The quote of the week, I think, comes from Tuesday when I told a professor (with whom I have co-authored a paper) that I can't remember how to write papers. I said I was in my "wandering the halls" phase. The response? "No, no, you seem to be remembering just fine ... this is how you've done it before, if I recall." I couldn't argue with that.

Then Wednesday morning a link was sent my way, and I had no choice but to rearrange the books on my shelf.I discovered that a large fraction the textbooks I own are black or blue; apparently I am not a mathematician (because, as everyone knows, all math books are yellow). I don't know how long I will be able to keep the books like this; normally I sort by genre and then by size within genre (I think I'd need at least an order of magnitude more books before I considered sorting by author, which is apparently how God intended).

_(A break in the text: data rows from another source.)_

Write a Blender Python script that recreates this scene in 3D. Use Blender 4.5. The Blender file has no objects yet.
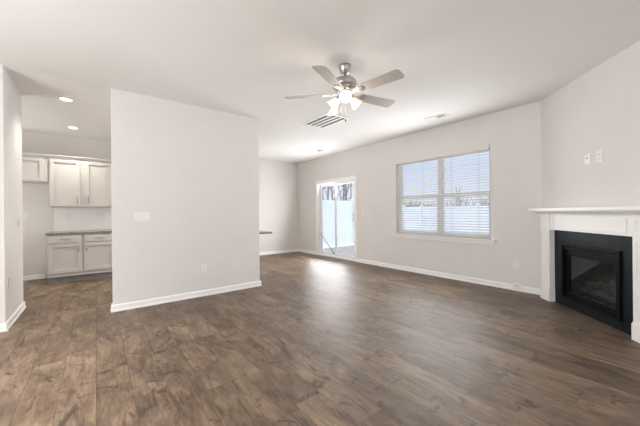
import bpy, bmesh, math, random
from mathutils import Vector, Matrix

random.seed(7)
SC = bpy.context.scene
C = SC.collection
PI = math.pi

# ------------------------------------------------------------------ camera
CAM_H, FPX, YAW, ROLL = 1.187, 287.4, 0.6602, -0.0094
H = 2.74
Fv = Vector((math.sin(YAW), math.cos(YAW), 0))
R0 = Vector((math.cos(YAW), -math.sin(YAW), 0)); U0 = Vector((0, 0, 1))
Rv = R0 * math.cos(ROLL) + U0 * math.sin(ROLL)
Uv = -R0 * math.sin(ROLL) + U0 * math.cos(ROLL)
cd = bpy.data.cameras.new('camera'); cam = bpy.data.objects.new('camera', cd); C.objects.link(cam)
cam.matrix_world = Matrix(((Rv.x, Uv.x, -Fv.x, 0), (Rv.y, Uv.y, -Fv.y, 0), (Rv.z, Uv.z, -Fv.z, CAM_H), (0, 0, 0, 1)))
cd.sensor_width = 36.0; cd.lens = 36.0 * FPX / 640.0; cd.clip_start = 0.02; cd.clip_end = 300
SC.camera = cam

# ------------------------------------------------------------------ world: bright winter sky
W = bpy.data.worlds.new('sky'); SC.world = W; W.use_nodes = True
nt = W.node_tree; nt.nodes.clear()
wo = nt.nodes.new('ShaderNodeOutputWorld'); bg = nt.nodes.new('ShaderNodeBackground')
tc = nt.nodes.new('ShaderNodeTexCoord'); sx = nt.nodes.new('ShaderNodeSeparateXYZ'); rp = nt.nodes.new('ShaderNodeValToRGB')
nt.links.new(tc.outputs['Generated'], sx.inputs[0]); nt.links.new(sx.outputs['Z'], rp.inputs[0])
rp.color_ramp.elements[0].position = 0.0; rp.color_ramp.elements[0].color = (0.90, 0.94, 1.0, 1)
rp.color_ramp.elements[1].position = 0.55; rp.color_ramp.elements[1].color = (1.55, 1.65, 1.85, 1)
e = rp.color_ramp.elements.new(0.14); e.color = (0.66, 0.78, 1.0, 1)
nt.links.new(rp.outputs[0], bg.inputs[0]); bg.inputs[1].default_value = 1.0
nt.links.new(bg.outputs[0], wo.inputs[0])

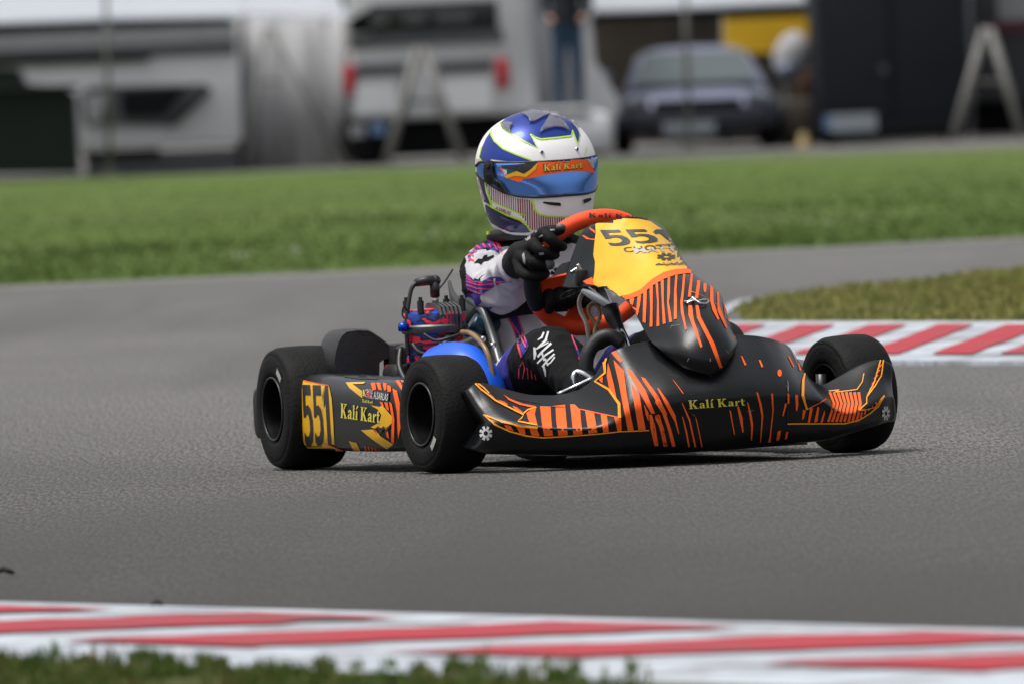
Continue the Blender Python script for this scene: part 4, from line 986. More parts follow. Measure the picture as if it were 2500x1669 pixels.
# hair-pin clip holding the panel
q0 = drop(*NS((1255, 850)), PT); c0, n0 = q0
def on_panel(zx, zy, lift):
    h = drop(*NS((zx, zy)), PT); return h[0] + h[1] * lift
mb = MB(); mb.tube([on_panel(1180, 850, .003), on_panel(1215, 862, .006), on_panel(1250, 845, .008), on_panel(1290, 862, .007), on_panel(1340, 845, .006), on_panel(1378, 852, .006), on_panel(1362, 878, .006), on_panel(1320, 880, .006), on_panel(1280, 862, .007), on_panel(1250, 860, .007), on_panel(1200, 872, .004)], .0021, 8, 5); mb.sphere(on_panel(1252, 838, .006), .005, 10)
mb.build('hairpin_clip', STEEL, panel)
# wing nut and bracket on the right-hand wing of the panel
mb = MB(); c1 = on_panel(265, 610, .006); mb.sphere(c1, (.007, .010, .010), 10); mb.box(c1 + Vector((.004, .004, .010)), (.006, .008, .022), Matrix.Rotation(.4, 3, 'X')); mb.box(c1 + Vector((.004, -.008, .006)), (.006, .018, .009), Matrix.Rotation(.5, 3, 'X')); mb.build('wing_nut', CHROME, panel, False, None, .0015, 1)
mb = MB(); mb.box(on_panel(285, 640, .002), (.012, .026, .035)); mb.build('clamp_block', ENGBLACK, panel, True, 40, .004)
a, b = U(1424, 704, X=.83), U(1488, 750, X=.87); d_ = (b - a)
mb = MB(); rot = d_.to_track_quat('X', 'Z').to_matrix(); mb.box((a + b) / 2, (d_.length, .012, .020), rot); mb.build('panel_bracket', CHROME, kart, True, 40, .002)
mb = MB(); mb.tube([U(1488, 748, X=.87), U(1497, 775, X=.88), U(1512, 805, X=.89), U(1530, 845, X=.91)], [.019, .018, .012, .012], 12); mb.build('bracket_sleeve', ENGBLACK, kart)
mb = MB(); mb.tube([U(1506, 793, X=.885), U(1534, 856, X=.93)], .0095, 12); mb.build('panel_strut', CHROME, kart)
mb = MB(); mb.tube([(.64, 0, .398), (.95, .0, .16)], .010, 12); mb.build('steering_column', CHROME, kart)
mb = MB(); mb.tube([U(1425, 712, X=.80), U(1414, 735, X=.79), U(1418, 762, X=.79), U(1432, 792, X=.80), U(1438, 838, X=.80)], .0050, 8, 5); mb.build('clear_hose', CLEARHOSE, kart)
mb = MB(); mb.tube([U(1464, 842, X=.82), U(1459, 800, X=.81), U(1440, 770, X=.80), U(1437, 750, X=.80), U(1450, 742, X=.80), U(1462, 752, X=.805), U(1464, 778, X=.81), U(1452, 808, X=.82), U(1456, 838, X=.82)], .0046, 8, 5); mb.build('brown_hose', BROWNHOSE, kart)
mb = MB(); mb.tube([U(1430, 912, X=.93), U(1434, 868, X=.93), U(1456, 832, X=.93), U(1488, 820, X=.94), U(1520, 838, X=.95)], .0165, 12, 5); mb.build('black_conduit', ENGBLACK, kart)
mb = MB(); mb.tube([U(1362, 962, X=1.0), U(1405, 942, X=1.0), U(1448, 922, X=1.02)], .0050, 8, 3); mb.build('brake_rod', CHROME, kart)
mb = MB(); mb.tube([U(1402, 940, X=.99), U(1400, 918, X=.985), U(1410, 908, X=.98), U(1428, 914, X=.99), U(1446, 924, X=1.0)], [.004, .006, .008, .008, .006], 10, 5); mb.build('throttle_pedal', CHROME, kart)

# ---- side pods
def pod(side):
    prof = [(.500, .052), (.510, .075), (.513, .11), (.512, .155), (.507, .188), (.494, .205), (.468, .210), (.40, .205), (.37, .18), (.37, .06), (.42, .043), (.475, .043)]
    rings = []
    for x, shy, zt, zs in ((.078, -.004, 0, .97), (.082, 0, 0, 1.0), (.2, 0, 0, 1), (.45, .002, -.004, 1), (.62, .0, -.010, .98), (.70, -.012, -.014, .95), (.755, -.035, -.018, .90), (.80, -.075, -.024, .84), (.825, -.115, -.03, .7)):
        rings.append([(x + (.0 if yy > .45 else 0), side * max(.34, yy + shy), .125 + (z - .125) * zs + (zt if z > .15 else 0)) for yy, z in prof])
    G = cr_np(np.array(rings), 5, 0)
    G = np.concatenate([G, G[:, :1]], 1); G = cr_np(G, 4, 1)[:, :-1]
    mb = MB(); mb.loft([[Vector(p) for p in r_] for r_ in G]); return mb.build('side_pod', PODFILM, kart, True, 50)
podR = pod(-1); podR['label'] = 'side pod with yellow number plate 551 beside the engine'
podL = pod(1)
TP = bvh_of(podR)
decal('yellow_plate', podR, TP, PD, [[(380, 832), (470, 850), (560, 868), (545, 950), (548, 1050), (560, 1160), (580, 1290), (690, 1330), (405, 1340), (412, 1270), (395, 1000)], [(592, 872), (612, 960), (622, 1100), (632, 1290), (605, 1280), (590, 1100), (582, 930)]], YELLOW)
decal('yellow_plate', podR, TP, PD, [[(560, 868), (592, 872), (582, 930), (590, 1100), (605, 1285), (580, 1290), (560, 1160), (545, 1000)]], YELLOW, .0012)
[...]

The amazing thing is that I'm actually making vague progress writing the paper; I'm almost finished filling everything in—including figures and tables—so soon I'll officially be at the "revision" stage... when I go back and redo everything so that it is at a quality level where I am not embarrassed to show the manuscript to my coauthors. Whee fun.

Monday, March 03, 2008

A Kitten's Decision Tree

How δ Carina decides whether or not to attack something:
Basically, she wouldn't have attacked Iraq unless she was feeling hyper that day, and I'm not 100% looking forward to flipflop season.